■ **Data for this task**:
# # #

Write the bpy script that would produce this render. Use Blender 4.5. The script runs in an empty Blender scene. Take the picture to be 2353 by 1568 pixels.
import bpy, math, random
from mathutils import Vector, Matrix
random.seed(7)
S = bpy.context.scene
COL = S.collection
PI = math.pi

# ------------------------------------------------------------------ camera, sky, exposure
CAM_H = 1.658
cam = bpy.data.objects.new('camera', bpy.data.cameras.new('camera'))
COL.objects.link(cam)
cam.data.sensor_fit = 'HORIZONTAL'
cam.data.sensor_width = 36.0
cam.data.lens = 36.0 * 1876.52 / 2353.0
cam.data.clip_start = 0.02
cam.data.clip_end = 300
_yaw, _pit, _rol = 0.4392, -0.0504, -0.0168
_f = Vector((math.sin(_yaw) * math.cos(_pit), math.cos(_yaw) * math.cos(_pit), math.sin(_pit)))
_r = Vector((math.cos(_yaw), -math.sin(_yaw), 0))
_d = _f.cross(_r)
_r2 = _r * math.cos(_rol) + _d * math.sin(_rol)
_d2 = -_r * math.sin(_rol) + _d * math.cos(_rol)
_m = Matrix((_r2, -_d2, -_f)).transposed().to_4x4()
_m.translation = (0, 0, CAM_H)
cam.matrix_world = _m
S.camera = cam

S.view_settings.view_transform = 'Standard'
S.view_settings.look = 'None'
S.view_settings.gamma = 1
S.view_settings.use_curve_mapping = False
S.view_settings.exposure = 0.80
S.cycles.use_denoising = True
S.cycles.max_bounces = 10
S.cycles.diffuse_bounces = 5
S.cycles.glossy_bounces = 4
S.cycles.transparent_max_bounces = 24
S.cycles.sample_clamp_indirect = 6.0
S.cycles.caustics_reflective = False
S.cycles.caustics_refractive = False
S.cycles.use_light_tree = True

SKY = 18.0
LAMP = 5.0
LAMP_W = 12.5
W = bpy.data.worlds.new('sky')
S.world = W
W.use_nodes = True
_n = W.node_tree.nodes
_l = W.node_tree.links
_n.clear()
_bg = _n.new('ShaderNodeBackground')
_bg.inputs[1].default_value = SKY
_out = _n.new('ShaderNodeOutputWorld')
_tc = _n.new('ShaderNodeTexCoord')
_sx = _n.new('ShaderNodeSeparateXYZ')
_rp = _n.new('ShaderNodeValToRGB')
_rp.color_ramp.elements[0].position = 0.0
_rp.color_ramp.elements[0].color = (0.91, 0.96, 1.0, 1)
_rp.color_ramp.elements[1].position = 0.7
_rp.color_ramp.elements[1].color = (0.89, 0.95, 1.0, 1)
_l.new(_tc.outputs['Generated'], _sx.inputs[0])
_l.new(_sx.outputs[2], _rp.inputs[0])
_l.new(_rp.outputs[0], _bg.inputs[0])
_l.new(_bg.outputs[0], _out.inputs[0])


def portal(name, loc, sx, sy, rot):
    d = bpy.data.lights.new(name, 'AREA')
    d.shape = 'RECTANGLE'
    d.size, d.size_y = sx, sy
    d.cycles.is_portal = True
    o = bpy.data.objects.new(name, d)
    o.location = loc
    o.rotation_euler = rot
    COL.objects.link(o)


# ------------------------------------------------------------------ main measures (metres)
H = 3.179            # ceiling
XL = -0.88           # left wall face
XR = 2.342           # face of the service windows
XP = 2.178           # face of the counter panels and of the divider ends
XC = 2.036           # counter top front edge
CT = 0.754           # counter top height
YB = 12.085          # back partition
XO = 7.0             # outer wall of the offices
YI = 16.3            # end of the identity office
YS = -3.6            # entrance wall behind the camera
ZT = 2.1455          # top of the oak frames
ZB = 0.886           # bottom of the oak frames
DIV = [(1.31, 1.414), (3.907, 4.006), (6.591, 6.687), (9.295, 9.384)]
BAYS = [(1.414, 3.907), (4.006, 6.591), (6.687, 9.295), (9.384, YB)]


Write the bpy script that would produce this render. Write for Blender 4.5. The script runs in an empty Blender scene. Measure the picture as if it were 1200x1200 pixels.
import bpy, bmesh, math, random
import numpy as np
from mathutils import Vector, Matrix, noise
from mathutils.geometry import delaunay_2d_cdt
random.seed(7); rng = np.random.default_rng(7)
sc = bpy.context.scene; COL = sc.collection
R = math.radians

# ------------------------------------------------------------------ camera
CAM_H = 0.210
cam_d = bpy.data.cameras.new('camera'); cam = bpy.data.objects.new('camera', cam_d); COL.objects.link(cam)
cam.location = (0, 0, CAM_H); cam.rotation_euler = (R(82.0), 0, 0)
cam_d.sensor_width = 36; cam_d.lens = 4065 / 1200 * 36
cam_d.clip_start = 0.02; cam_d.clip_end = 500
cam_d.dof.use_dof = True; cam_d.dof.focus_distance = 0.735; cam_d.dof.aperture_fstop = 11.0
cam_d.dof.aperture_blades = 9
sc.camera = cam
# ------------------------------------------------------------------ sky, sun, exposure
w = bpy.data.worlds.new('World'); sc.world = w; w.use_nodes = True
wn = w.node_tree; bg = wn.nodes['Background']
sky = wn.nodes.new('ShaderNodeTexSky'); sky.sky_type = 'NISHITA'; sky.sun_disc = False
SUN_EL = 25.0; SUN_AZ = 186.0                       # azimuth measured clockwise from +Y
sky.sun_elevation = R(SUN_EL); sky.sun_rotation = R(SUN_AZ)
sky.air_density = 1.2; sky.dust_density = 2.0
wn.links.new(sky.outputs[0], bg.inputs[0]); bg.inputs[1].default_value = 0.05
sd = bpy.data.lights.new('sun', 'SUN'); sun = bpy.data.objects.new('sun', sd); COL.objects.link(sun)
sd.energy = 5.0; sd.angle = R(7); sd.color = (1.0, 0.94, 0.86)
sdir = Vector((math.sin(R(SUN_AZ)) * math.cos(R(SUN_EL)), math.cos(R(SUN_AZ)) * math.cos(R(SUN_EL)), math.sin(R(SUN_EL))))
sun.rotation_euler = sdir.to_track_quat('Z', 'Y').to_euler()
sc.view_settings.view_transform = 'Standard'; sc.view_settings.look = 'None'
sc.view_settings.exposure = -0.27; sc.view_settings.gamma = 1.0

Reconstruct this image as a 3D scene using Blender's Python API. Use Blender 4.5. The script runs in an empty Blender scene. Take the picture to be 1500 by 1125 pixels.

# # #

■ **Given task**:
From the data, collect all lines where the string "scene" appears.

■ **Response to the task**:
Write the bpy script that would produce this render. Use Blender 4.5. The script runs in an empty Blender scene. Take the picture to be 2353 by 1568 pixels.
S = bpy.context.scene
Write the bpy script that would produce this render. Write for Blender 4.5. The script runs in an empty Blender scene. Measure the picture as if it were 1200x1200 pixels.
sc = bpy.context.scene; COL = sc.collection
Reconstruct this image as a 3D scene using Blender's Python API. Use Blender 4.5. The script runs in an empty Blender scene. Take the picture to be 1500 by 1125 pixels.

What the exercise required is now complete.